I emailed a few couchsurfers in Munich who had “hiking” listed in their interests, and a woman named Ruth got back to me in early September. She said that the first weekend in October worked for her, and that she'd be up for both a hike and a trip to Oktoberfest. So I booked a ticket to arrive in Munich early on a Friday and leave in the afternoon of a Monday.
I'd been to Munich once before, in 2002, during my month long loop around Europe. During that trip, my travel companions and I didn't see that much of the city. We spent our time taking day trips to a castle an hour outside of town and the concentration Dachau, and spending time in beer gardens. So I was really seeing the city through new eyes.

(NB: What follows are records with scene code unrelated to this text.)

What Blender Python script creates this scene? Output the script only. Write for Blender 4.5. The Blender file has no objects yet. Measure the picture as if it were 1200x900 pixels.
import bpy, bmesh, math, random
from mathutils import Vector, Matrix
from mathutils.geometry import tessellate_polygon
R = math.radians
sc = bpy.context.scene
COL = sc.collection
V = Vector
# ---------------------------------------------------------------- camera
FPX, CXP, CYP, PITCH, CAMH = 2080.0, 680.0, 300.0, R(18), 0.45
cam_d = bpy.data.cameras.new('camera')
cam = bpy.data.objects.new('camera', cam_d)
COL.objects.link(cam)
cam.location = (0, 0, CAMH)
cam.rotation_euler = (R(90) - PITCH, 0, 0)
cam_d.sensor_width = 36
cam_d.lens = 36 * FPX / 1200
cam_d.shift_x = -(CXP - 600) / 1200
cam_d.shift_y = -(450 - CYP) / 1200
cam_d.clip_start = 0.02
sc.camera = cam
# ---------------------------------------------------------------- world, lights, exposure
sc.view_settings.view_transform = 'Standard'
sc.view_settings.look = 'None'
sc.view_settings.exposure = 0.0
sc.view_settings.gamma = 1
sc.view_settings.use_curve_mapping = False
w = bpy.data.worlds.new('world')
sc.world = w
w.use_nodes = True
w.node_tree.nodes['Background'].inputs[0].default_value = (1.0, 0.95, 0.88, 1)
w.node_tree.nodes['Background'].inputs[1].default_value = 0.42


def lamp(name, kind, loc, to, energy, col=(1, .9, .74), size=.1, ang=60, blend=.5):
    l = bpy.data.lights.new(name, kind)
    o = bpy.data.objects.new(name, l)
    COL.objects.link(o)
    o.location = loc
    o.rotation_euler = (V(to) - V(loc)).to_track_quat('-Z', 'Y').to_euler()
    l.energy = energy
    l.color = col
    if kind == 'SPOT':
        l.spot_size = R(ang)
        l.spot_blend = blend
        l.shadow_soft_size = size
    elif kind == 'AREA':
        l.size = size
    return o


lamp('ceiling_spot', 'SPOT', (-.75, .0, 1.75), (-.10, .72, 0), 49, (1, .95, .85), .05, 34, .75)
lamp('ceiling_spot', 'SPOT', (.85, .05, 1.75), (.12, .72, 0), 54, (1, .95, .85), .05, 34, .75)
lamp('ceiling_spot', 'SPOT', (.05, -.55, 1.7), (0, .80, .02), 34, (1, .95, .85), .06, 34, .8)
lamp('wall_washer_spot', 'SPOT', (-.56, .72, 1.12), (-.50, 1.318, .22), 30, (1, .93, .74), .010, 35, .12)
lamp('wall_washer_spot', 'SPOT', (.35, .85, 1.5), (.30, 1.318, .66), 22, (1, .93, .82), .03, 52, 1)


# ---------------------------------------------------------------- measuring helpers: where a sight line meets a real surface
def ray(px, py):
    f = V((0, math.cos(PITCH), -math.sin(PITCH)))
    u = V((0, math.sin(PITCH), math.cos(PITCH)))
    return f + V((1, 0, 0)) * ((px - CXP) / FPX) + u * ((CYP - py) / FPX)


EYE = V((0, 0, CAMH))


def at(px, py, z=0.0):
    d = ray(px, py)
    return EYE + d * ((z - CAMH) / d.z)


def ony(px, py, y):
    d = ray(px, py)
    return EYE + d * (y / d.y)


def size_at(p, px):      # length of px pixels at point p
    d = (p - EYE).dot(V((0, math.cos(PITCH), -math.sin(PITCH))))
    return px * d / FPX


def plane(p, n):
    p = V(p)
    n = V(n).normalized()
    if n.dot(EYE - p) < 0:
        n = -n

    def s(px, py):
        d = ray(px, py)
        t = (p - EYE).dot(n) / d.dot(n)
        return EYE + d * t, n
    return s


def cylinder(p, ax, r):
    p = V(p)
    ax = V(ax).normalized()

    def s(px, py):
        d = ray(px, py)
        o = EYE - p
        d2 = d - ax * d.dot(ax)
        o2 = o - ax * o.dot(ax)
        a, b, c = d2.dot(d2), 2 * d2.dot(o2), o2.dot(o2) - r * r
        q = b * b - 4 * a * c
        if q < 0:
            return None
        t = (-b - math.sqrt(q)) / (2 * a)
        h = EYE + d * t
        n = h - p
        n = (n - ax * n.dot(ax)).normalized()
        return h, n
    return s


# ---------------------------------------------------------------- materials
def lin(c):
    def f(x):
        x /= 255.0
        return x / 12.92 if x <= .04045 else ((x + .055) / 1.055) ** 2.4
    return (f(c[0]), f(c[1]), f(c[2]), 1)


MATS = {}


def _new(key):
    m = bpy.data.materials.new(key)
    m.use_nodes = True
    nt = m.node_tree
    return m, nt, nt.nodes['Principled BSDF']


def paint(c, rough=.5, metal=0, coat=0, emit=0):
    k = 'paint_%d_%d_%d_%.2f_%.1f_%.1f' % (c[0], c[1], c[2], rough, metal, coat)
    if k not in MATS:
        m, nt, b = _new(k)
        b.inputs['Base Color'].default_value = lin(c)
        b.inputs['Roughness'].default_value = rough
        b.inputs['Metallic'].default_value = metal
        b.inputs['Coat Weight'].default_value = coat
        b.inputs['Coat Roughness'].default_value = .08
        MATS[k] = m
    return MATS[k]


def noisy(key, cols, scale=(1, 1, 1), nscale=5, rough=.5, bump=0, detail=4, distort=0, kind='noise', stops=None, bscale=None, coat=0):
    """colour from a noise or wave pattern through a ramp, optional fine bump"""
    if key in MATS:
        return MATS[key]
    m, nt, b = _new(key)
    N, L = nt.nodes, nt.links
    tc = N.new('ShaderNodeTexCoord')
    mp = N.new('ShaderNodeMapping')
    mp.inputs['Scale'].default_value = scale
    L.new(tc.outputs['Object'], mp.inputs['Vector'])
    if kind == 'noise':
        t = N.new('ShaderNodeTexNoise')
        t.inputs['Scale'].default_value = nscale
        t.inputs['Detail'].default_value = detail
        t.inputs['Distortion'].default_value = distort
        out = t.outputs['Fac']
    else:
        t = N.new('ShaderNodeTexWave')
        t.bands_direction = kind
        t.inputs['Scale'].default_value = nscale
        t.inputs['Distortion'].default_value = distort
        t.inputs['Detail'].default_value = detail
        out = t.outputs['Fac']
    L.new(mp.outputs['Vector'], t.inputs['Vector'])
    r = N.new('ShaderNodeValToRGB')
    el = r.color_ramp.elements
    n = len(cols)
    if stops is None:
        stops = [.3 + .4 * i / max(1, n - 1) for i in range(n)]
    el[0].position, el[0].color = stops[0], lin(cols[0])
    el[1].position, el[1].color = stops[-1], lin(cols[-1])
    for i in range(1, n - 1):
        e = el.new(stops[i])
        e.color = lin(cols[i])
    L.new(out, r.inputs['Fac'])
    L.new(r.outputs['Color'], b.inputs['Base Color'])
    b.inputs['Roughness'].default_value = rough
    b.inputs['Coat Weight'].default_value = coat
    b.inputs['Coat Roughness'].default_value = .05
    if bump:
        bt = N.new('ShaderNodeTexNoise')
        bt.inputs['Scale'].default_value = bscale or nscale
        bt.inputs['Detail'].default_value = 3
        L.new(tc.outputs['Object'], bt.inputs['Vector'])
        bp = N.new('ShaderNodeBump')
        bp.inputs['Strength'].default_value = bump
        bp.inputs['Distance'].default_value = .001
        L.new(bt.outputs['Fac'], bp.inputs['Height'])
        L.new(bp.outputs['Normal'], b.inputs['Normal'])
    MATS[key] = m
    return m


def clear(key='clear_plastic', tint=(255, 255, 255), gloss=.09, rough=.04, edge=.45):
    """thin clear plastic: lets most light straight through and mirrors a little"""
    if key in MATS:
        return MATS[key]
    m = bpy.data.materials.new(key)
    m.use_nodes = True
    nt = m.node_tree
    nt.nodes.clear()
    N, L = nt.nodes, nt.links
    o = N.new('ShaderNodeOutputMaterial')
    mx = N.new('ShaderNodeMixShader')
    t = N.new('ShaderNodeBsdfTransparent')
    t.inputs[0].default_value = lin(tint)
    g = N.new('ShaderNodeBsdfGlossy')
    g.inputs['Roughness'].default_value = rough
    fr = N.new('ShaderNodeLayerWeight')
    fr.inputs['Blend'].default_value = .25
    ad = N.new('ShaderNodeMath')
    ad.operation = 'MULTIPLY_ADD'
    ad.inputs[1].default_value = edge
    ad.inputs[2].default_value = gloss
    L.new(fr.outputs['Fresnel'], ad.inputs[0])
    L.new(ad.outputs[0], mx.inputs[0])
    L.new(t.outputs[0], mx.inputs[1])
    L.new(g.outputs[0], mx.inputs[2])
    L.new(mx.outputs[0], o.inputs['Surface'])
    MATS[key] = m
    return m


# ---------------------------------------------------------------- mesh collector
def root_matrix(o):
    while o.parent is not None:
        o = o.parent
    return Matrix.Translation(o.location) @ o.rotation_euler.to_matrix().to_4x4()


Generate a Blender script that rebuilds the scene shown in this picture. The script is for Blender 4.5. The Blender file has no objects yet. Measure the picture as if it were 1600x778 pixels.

I was struck by how grand and imperialistic Munich seemed after I've been living in Amsterdam for four months. Amsterdam is a modest city overall – few large palaces or churches, no archways or gold plated statues. Munich has all of these things: arches and large roundabouts; Greek statues; sculptures; and museums documenting empires.
Outside of the palaces, museums, and government buildings, the architecture is uniquely Bavarian.
The interior of the imperial residence museum.
This type of scene is common in Munich: lots of empty liters of beer.